Nel giro di pochi giorni, infatti, dopo due incontri in
comune ai quali hanno partecipato tutti assieme i rom, gli attivisti e i
volontari – con faccia a faccia a muso duro tra questa inusuale assemblea e
l’assessora Plotegher – l’amministrazione ha accettato parte delle proposte
avanzate. Ma oltre alla disponibilità al pernottamento notturno e alla garanzia
dell’unità dei nuclei familiari, un no secco è arrivato alla richiesta di
abitare anche durante il giorno quest’area attrezzata, impedendo così la
possibilità – che l’assemblea dei rom aveva addirittura messo per iscritto in
un documento – di ricostruire una parvenza di quotidianità.

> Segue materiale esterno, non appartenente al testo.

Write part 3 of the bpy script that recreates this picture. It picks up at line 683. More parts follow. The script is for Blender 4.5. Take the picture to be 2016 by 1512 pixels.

Se da parte dell’amministrazione comunale si vuole evitare
la trasformazione di un’emergenza nella costruzione di un campo rom – e da qui
la negazione di momenti di socialità all’interno delle strutture di accoglienza
allestite appositamente per il gruppo, riducendo a mero dormitorio i moduli
prefabbricati –, da parte dei volontari e degli attivisti, e dagli stessi rom,
la critica è mossa al limite assistenziale che non lascia spazio ad una
partecipazione, ad un’autodeterminazione, ad una politica che nega
l’opportunità di incontro e in prospettiva ostacola una possibile integrazione
che non potrà mai nascere dal solo impegno delle strutture comunali ma
necessita dell’impegno di tutti i soggetti – anche e soprattutto quelli non
istituzionali – che si attivano attraverso relazioni soggettive e affettive,
non burocratiche e distaccate.

Sarebbe sbagliato – e di questo dovrebbero rendersene
conto gli amministratori – disperdere e impedire la prosecuzione di questo
strana e inusuale “rivolta” che vede come protagonisti dei rom, un’etnia che si
è abituati a vedere riluttante all’impegno sui diritti, per nulla coinvolta nei
processi politici di rivendicazione come succede per altri gruppi migranti
abituati all’organizzazione di lotte e capaci di costruire soggettività.
Sarebbe sciocco disperdere la partecipazione e la sperimentazione della democrazia
assembleare che queste famiglie rom stanno costruendo con ragazzi e ragazze che
non si limitano a portare loro il tè caldo ma che attraverso la relazione
affettiva e solidale riescono a stabilire rapporti politici; riescono a
scrivere con la comunità rom una sintassi relazionale che traduce in realtà
quella “politica sociale partecipata” che riempie i preamboli di ogni documento
ufficiale ma che inciampa sempre nella gestione ordinaria delle strutture
amministrative. L’inedita alleanza tra rom, volontari di strada e no global da
centro sociale ha spinto una città intera a fare i conti con il possibile, con
la realtà che deve essere gestita e non ignorata, o peggio vissuta come
ineluttabile.

L’amministrazione delle politiche sociali non risponde più
– attraverso gli sgomberi e le soluzioni tampone – alle richieste securitarie
della Lega Nord che chiede il pugno di ferro. Ora è obbligata a rispondere
anche alle richieste di Flori e di Grencuta, di Maria e Daniel che chiedono non
solo di essere aiutati, ma incoraggiati da volontari e attivisti chiedono di
potersi gestire uno spazio, chiedono il perché di certe regole, discutono
insieme di come superarle.

Nei nuovi moduli abitativi possono entrare solo loro, i
rom. È vietato l’ingresso a volontari e amici. Questa imposizione – volta forse
a spezzare quel connubio umano e politico di quell’assemblea per i diritti che
ha messo in difficoltà lo svolgersi inesorabile della burocrazia comunale – è
l’ostacolo da superare in questi giorni. Ogni sera, prima di ritirarsi per la
notte, l’assemblea si ritrova davanti ai cancelli dell’area allestita: se non
possono entrare attivisti e volontari sono i rom che li raggiungono. Per
discutere e parlare del futuro, per incontrarsi dentro un clima di
partecipazione che stempera il gelo di una baraccopoli “ufficiale” che sarebbe
fredda anche d’estate.

Il giorno dopo si incontrano per strada, Victor ha un
cartone sotto le ginocchia, e quello tra le mani è stato scritto in stampatello
maiuscolo dai volontari. Il giorno prima la polizia gliel’ha strappato.